#### Problem details:
Report every line in the listing that contains the string "scene".

☆ ☆ ☆

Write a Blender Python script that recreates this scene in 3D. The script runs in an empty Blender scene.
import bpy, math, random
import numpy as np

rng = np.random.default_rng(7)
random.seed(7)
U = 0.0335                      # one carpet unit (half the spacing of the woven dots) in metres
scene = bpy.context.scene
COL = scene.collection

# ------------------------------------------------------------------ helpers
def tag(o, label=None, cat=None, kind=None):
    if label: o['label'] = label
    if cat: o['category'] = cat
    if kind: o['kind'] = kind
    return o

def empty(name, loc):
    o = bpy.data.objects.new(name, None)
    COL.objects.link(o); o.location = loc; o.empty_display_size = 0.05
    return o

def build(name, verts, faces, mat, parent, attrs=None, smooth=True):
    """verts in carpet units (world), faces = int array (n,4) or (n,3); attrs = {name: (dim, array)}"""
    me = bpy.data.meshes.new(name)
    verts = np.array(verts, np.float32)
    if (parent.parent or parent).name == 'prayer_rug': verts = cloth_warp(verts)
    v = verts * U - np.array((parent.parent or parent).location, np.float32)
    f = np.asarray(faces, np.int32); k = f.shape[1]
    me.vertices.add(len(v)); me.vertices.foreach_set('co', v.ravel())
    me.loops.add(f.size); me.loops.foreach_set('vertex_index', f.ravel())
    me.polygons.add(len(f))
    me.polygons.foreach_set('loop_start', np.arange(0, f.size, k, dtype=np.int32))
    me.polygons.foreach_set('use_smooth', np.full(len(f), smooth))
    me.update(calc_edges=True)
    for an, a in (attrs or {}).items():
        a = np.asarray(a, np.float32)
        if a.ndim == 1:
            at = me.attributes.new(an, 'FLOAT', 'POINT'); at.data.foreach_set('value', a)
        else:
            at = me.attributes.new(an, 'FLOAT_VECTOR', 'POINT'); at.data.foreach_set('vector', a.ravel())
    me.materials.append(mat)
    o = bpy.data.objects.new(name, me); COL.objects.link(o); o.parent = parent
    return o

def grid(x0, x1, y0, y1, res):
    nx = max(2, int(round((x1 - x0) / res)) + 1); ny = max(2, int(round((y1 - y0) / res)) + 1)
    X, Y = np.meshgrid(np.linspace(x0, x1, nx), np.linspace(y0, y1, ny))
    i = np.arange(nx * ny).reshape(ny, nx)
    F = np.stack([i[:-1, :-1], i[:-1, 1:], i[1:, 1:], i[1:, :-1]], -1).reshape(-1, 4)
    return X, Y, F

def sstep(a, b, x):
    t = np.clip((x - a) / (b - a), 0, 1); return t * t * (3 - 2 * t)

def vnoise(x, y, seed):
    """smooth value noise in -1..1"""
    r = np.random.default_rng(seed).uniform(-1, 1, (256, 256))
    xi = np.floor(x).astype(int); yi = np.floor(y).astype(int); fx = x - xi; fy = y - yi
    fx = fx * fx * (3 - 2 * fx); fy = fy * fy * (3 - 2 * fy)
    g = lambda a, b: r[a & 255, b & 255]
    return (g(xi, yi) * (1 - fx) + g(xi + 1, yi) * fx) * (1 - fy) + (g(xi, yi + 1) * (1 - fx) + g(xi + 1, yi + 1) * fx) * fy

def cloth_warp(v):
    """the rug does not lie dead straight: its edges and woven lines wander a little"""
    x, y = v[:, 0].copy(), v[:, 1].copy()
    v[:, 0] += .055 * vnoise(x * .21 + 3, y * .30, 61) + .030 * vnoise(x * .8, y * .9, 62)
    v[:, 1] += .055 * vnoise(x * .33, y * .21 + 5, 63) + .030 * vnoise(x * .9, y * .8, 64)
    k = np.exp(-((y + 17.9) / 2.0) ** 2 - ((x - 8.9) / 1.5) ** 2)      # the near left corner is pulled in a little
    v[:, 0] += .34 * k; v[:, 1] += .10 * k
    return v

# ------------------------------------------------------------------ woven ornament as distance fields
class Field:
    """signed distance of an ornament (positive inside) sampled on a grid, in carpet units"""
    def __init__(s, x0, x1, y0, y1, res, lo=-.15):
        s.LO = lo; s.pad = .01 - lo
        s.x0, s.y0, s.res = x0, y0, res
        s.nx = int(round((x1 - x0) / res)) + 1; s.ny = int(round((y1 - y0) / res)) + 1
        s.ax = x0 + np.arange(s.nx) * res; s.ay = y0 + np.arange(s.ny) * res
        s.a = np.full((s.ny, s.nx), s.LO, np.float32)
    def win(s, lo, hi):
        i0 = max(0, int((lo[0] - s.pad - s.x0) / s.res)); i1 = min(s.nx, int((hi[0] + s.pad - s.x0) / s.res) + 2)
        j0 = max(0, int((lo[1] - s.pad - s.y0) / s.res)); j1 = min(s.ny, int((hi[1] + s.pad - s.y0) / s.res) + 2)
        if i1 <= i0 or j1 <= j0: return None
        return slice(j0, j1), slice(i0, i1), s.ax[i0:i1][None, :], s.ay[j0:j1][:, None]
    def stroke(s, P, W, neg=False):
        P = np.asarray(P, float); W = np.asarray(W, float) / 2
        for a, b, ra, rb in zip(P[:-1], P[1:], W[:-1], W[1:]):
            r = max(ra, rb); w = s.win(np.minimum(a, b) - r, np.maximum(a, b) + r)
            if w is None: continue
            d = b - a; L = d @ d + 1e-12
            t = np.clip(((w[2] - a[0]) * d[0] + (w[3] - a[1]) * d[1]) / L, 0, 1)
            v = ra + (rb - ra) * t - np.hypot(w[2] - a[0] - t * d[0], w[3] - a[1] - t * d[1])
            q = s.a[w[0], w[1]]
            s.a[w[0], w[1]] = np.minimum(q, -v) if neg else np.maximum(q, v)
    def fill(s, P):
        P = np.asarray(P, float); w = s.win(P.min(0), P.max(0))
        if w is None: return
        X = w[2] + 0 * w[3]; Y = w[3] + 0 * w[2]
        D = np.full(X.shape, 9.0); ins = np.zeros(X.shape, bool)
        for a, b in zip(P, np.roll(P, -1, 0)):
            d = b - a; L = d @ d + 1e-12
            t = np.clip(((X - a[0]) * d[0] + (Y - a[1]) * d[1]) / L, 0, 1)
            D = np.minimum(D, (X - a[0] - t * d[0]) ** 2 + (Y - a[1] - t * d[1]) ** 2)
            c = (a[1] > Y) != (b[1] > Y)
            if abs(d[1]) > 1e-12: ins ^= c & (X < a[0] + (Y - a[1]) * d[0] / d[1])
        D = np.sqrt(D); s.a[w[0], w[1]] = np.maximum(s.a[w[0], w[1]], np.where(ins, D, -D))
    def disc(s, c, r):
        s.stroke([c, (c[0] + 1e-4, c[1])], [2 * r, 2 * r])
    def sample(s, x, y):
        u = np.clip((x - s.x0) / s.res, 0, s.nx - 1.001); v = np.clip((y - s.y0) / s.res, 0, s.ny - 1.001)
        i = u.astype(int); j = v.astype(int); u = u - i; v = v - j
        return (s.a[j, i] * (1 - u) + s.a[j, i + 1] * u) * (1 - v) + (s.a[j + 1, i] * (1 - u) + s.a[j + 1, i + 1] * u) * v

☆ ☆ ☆

#### Response to this exercise:
Write a Blender Python script that recreates this scene in 3D. The script runs in an empty Blender scene.
scene = bpy.context.scene
COL = scene.collection